Letter: CTC needs to come clean about its parcels
To the community,
Because the California Tahoe Conservancy is experiencing challenges funding the agency and managing its 4,400-plus parcels, the CTC has begun the process of selling off “asset lands”: potentially 400 parcels. Why should the public care?
Property owners on the California side and California Realtors should be concerned. Often a buyer’s or seller’s main motivation and price decision is based on whether or not the property is adjacent to “protected” conservancy lands.
When the public is encouraged to buy license plates, approve bonds or donate in support of the CTC, the general understanding is that the CTC buys up and retires property from development in perpetuity to protect the environment. Their original mission was to “preserve, protect, restore, enhance and sustain the natural resources”.
But the sad new reality is the CTC has bought property, stripped off non-existent coverage “rights” and potential entitlements and, in the case of these 400 parcels, can now resell these environmentally sensitive sites to anyone — including big development. One of their new guiding principles includes “cultivating partnerships with the private sector” … “to recoup a portion of the public’s capital investment in these acquisitions for future high-priority projects through the sale of the banked development rights”. Translation: the CTC now wants to buy up old motel rooms (TAUs) and become the TAU Broker for the Lake.
Does this sound like preservation, protection, restoration to you? It sounds more like a cash-strapped agency trying to justify its existence.
Since its inception in 1984, that’s 28 years ago, the CTC has only transferred 32 properties. Mostly for public utility easements and public access. The sale of “asset lands” is a totally new direction that should stop immediately until there is full public understanding of the implications from using the public’s money to further development. The public spent $108 million through the CTC to purchase 4,600 parcels to “reduce development”.
Another kicker: the CTC plans to trade 1,200 acres to California State Parks (900-plus acres at Burton Creek) and an additional 1,900 acres to the Forest Service.
Who knows how many private parcels will be affected with this massive land swap? (Contact Executive Director Patrick Wright: pwright@tahoe.ca.gov.)
What can we do? The agency should produce a public list of addresses and parcel numbers of the 400 alleged “asset lands” parcels. The CTC owes it to every California citizen to have a full comparison and review of the CTC’s old and new missions, as well as the significant change in course under its current leadership. The CTC owes the public an explanation of the sharp turn it has taken with regard to Tahoe’s protected lands.
Ann Nichols, North Tahoe Preservation Alliance
This is just another shell game by a state bureaucracy. Create-a-cause, slather it with well intentioned phrases and a PC tone all the while scamming the taxpayers to give some relative of a politician a temp. purpose. This, as well as many created agencies, should be shut down, de-funded. This continual corrupt machine of a state gov. needs to be totally exposed.
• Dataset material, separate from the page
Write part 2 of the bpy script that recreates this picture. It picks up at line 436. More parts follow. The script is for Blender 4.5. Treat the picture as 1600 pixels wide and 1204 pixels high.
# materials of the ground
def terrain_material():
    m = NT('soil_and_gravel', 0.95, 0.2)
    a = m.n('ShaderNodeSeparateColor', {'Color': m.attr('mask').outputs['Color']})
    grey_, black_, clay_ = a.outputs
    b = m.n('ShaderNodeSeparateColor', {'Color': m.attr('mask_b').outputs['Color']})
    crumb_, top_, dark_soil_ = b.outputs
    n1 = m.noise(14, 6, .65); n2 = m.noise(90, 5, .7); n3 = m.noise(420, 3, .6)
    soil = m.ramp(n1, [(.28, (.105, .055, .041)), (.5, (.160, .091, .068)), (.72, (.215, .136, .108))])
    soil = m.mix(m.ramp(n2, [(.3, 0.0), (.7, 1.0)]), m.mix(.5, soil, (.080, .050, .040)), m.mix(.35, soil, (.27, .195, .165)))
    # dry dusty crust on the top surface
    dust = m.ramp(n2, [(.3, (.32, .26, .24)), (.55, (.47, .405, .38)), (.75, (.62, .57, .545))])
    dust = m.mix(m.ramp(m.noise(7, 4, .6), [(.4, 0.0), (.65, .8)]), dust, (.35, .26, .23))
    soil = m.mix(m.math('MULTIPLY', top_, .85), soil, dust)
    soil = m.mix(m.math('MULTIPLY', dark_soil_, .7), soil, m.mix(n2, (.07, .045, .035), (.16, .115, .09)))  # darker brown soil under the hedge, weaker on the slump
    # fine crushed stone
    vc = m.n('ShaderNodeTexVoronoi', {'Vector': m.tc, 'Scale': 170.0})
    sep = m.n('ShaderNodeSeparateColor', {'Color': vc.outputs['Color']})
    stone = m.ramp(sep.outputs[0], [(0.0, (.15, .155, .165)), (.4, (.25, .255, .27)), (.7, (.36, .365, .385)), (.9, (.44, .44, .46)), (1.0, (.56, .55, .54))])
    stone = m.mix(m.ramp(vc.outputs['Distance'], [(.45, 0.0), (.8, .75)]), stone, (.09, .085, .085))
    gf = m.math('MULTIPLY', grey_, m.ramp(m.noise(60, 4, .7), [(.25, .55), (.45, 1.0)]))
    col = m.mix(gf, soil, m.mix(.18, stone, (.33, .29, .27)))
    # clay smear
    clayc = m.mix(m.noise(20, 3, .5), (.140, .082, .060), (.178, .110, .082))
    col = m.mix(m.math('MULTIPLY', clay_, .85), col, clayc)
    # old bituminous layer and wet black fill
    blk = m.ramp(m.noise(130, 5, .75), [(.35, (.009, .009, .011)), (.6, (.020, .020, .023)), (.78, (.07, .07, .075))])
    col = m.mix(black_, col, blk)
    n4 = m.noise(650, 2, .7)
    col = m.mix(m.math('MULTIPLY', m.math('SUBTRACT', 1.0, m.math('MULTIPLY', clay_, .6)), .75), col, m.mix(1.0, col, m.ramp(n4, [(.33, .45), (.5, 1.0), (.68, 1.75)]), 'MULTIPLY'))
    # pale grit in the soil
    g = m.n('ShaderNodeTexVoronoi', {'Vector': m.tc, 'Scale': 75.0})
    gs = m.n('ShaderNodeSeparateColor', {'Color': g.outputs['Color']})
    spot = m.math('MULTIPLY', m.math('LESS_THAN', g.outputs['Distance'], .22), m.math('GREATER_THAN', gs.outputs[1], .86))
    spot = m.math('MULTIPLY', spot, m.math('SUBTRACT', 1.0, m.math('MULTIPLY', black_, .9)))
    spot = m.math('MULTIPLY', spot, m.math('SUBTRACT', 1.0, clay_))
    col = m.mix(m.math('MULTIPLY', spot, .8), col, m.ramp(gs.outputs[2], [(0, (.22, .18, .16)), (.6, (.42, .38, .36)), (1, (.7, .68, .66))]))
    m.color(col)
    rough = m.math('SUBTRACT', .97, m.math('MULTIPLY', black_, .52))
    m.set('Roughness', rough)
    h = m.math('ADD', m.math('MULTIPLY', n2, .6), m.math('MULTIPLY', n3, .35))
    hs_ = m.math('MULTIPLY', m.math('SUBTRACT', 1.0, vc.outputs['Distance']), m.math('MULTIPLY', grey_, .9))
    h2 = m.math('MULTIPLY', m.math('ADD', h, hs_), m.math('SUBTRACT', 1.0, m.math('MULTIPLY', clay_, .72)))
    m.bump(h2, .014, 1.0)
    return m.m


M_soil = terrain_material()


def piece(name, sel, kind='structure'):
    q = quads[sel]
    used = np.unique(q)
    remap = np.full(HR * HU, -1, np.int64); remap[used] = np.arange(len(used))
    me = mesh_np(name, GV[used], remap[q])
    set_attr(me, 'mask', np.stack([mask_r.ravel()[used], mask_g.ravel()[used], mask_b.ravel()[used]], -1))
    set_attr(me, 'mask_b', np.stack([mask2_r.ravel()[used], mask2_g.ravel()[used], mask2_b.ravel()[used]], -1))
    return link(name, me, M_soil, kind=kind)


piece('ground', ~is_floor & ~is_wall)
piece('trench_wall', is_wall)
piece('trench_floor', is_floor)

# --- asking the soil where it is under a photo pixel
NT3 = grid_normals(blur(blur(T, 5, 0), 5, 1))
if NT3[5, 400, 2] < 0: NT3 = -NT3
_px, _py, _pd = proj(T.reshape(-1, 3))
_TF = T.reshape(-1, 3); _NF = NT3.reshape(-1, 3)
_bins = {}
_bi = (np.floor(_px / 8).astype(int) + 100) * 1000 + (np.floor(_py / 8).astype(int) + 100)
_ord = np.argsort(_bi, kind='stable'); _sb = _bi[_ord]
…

-A Fed-up Calif. tax payer-
TOO MANY PEOPLE ARE TOO BUSY OR INGORANT TO NOTICE TILL ITS NEXT DOOR YOUR CASTLE, THEN YOU SAY, HEY WHATS THIS, IT’S TOO LATE?
TA-HOLE PERFECT EXAMPLE.
I don’t trust them !!
Thanks for publishing this news. Please let us know when a list is published.
I would feel better about the land swap to CA State Parks, but the Forest Service has different uses that the CTC properties in question could be influenced by (i.e. motorized uses, ski-resorts, other forms of development, etc.).
It would be interesting to see where these 400 parcels reside, and if they will be priced specially for the “big” developer. Sounds like a developer could buy the parcel off-site of their project and then transfer the coverage, where as the original parcel would be deed-restricted.
But what will the impacts to the high density – urban areas be from this transferring of coverage?